## WHAT IS ASKED
Reproduce exactly only the lines from the line that holds "Model this scene" to the line that holds "S.view_settings.exposure = 0.14", inclusive, in the listing below, and please leave out every picture.

## SUPPLIED MATERIAL
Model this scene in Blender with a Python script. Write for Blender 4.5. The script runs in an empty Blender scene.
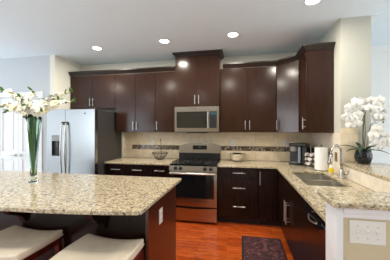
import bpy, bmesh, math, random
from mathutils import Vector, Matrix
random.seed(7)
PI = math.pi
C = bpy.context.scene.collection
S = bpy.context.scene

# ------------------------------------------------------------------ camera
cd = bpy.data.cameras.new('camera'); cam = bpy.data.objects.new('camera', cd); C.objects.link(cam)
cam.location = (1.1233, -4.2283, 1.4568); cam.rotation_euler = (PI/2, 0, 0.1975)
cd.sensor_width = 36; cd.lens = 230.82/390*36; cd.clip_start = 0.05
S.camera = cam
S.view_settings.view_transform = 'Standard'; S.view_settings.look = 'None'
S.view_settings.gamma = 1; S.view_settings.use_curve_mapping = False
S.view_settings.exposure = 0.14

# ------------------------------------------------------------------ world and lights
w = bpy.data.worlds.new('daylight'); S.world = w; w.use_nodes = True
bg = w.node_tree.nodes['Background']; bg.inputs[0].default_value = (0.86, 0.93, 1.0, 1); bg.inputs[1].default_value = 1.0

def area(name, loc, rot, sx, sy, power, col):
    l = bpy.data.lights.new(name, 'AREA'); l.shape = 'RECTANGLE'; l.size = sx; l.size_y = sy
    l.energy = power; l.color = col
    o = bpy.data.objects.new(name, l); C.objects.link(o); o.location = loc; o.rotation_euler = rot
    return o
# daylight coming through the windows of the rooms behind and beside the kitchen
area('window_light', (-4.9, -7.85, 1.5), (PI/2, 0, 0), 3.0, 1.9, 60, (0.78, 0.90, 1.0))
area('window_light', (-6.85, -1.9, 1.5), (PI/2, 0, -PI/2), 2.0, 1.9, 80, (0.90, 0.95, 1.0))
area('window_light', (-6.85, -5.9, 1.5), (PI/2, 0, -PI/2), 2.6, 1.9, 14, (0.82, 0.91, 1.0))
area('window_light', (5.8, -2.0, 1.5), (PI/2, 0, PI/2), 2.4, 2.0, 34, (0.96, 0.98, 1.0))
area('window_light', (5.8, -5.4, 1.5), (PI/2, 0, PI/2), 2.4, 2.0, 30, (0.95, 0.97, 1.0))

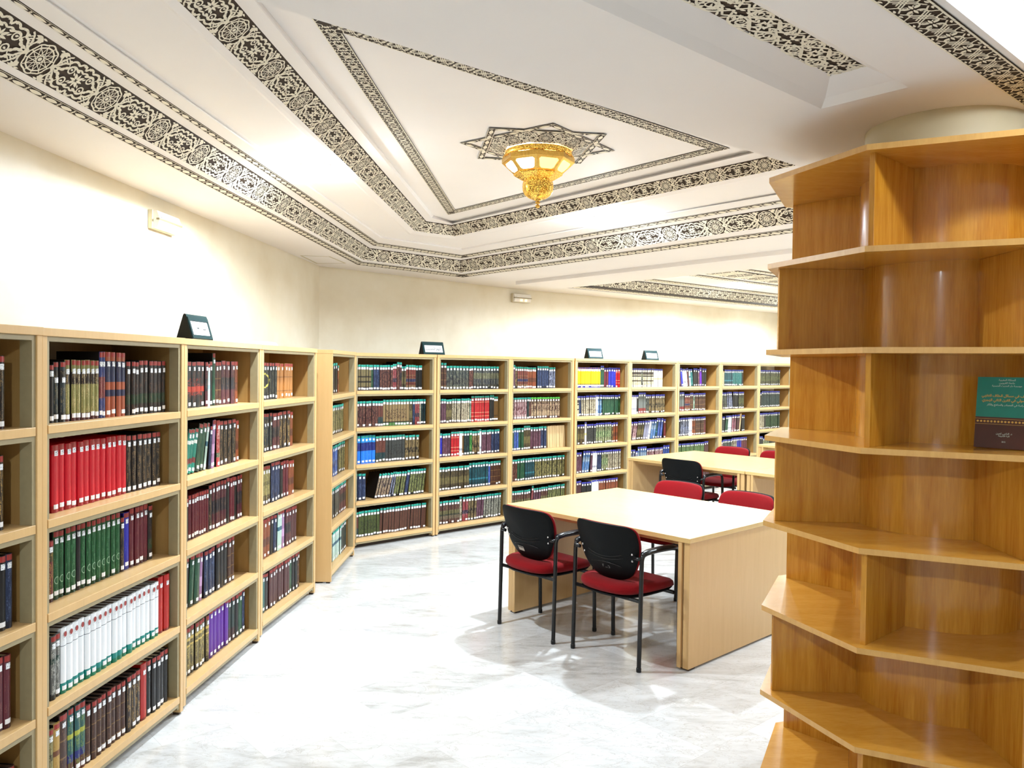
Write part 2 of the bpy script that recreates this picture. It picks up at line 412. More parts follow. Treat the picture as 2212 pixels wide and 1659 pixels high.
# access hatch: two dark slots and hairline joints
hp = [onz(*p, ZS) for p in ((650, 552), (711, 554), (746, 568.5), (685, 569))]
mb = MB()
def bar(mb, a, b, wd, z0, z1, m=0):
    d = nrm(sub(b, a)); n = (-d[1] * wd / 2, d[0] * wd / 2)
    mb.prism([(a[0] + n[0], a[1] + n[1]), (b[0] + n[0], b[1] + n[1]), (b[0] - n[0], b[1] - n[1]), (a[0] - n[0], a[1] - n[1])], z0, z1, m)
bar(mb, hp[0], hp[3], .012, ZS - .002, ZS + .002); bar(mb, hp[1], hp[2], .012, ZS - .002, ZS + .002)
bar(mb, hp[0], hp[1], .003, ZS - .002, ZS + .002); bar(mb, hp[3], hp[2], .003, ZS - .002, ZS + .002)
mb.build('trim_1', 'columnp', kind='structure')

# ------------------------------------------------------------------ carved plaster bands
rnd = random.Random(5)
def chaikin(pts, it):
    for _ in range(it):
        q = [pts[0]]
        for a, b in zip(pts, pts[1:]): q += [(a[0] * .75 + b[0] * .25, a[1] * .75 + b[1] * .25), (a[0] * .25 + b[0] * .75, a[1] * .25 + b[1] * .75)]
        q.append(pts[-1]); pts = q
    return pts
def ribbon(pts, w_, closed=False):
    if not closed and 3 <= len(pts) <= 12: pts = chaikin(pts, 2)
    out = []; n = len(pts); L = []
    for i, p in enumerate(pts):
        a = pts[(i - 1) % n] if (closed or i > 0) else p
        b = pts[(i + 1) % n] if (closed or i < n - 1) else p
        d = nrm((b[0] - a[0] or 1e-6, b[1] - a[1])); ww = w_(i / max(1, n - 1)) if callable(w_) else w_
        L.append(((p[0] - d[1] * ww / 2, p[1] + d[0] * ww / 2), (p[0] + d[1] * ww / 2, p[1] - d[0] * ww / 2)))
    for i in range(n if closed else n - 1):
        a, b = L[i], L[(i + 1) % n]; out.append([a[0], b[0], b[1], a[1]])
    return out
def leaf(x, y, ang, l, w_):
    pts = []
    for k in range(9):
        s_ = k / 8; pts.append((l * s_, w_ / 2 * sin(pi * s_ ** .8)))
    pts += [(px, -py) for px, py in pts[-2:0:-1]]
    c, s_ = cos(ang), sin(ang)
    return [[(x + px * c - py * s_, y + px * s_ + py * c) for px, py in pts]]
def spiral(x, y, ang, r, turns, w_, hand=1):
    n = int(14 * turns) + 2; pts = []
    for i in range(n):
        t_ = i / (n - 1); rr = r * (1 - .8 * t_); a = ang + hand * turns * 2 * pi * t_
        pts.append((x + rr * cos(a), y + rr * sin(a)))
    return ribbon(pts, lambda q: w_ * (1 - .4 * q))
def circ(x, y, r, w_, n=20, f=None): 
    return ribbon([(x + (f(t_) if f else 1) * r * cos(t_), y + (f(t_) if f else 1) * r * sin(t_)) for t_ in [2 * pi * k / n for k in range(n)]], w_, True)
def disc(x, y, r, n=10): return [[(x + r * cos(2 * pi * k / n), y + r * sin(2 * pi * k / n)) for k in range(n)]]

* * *

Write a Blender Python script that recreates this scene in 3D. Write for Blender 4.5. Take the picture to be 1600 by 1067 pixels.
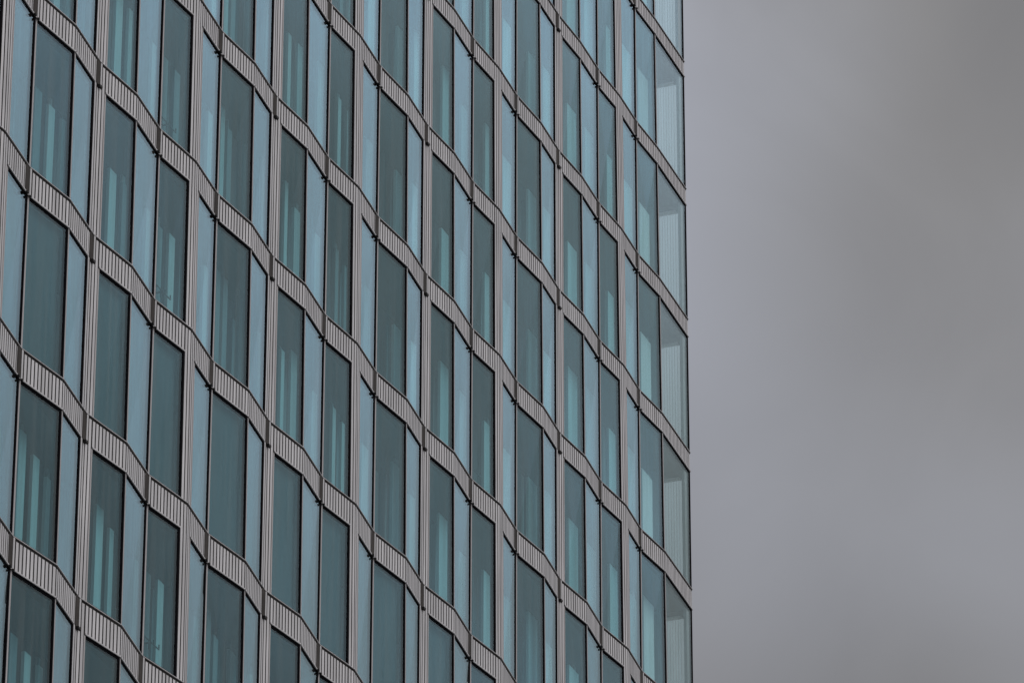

...

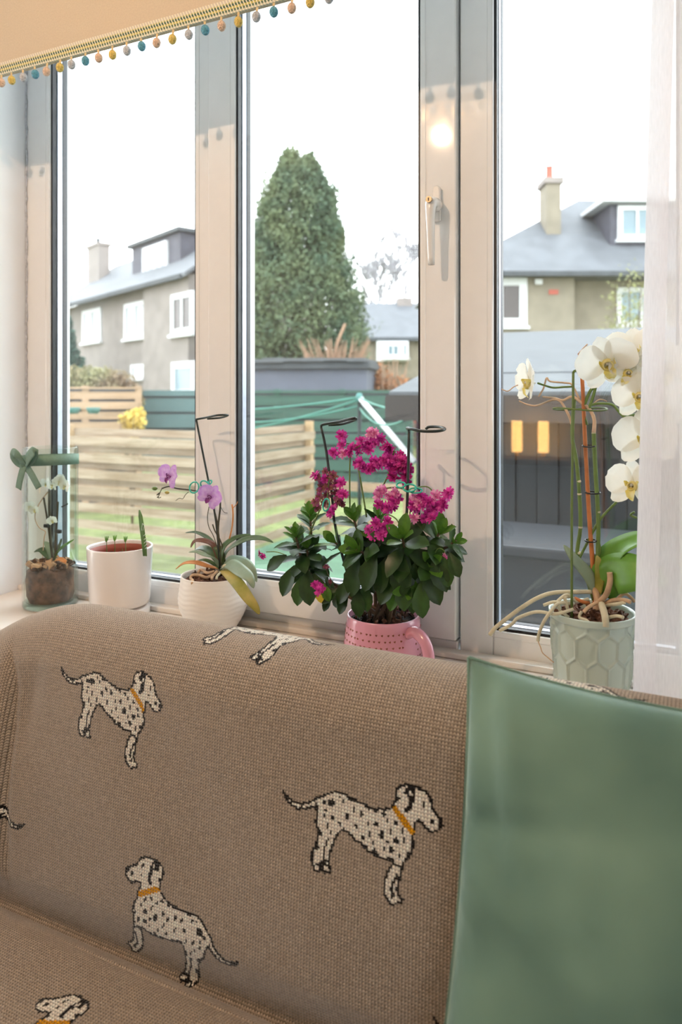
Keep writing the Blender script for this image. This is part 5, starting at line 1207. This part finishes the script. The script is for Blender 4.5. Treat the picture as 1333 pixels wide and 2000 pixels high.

## CORRECT RESPONSE
Model this scene in Blender with a Python script. Write for Blender 4.5. The script runs in an empty Blender scene.
import bpy, bmesh, math, random
from mathutils import Vector, Matrix
random.seed(7)
PI = math.pi
C = bpy.context.scene.collection
S = bpy.context.scene

# ------------------------------------------------------------------ camera
cd = bpy.data.cameras.new('camera'); cam = bpy.data.objects.new('camera', cd); C.objects.link(cam)
cam.location = (1.1233, -4.2283, 1.4568); cam.rotation_euler = (PI/2, 0, 0.1975)
cd.sensor_width = 36; cd.lens = 230.82/390*36; cd.clip_start = 0.05
S.camera = cam
S.view_settings.view_transform = 'Standard'; S.view_settings.look = 'None'
S.view_settings.gamma = 1; S.view_settings.use_curve_mapping = False
S.view_settings.exposure = 0.14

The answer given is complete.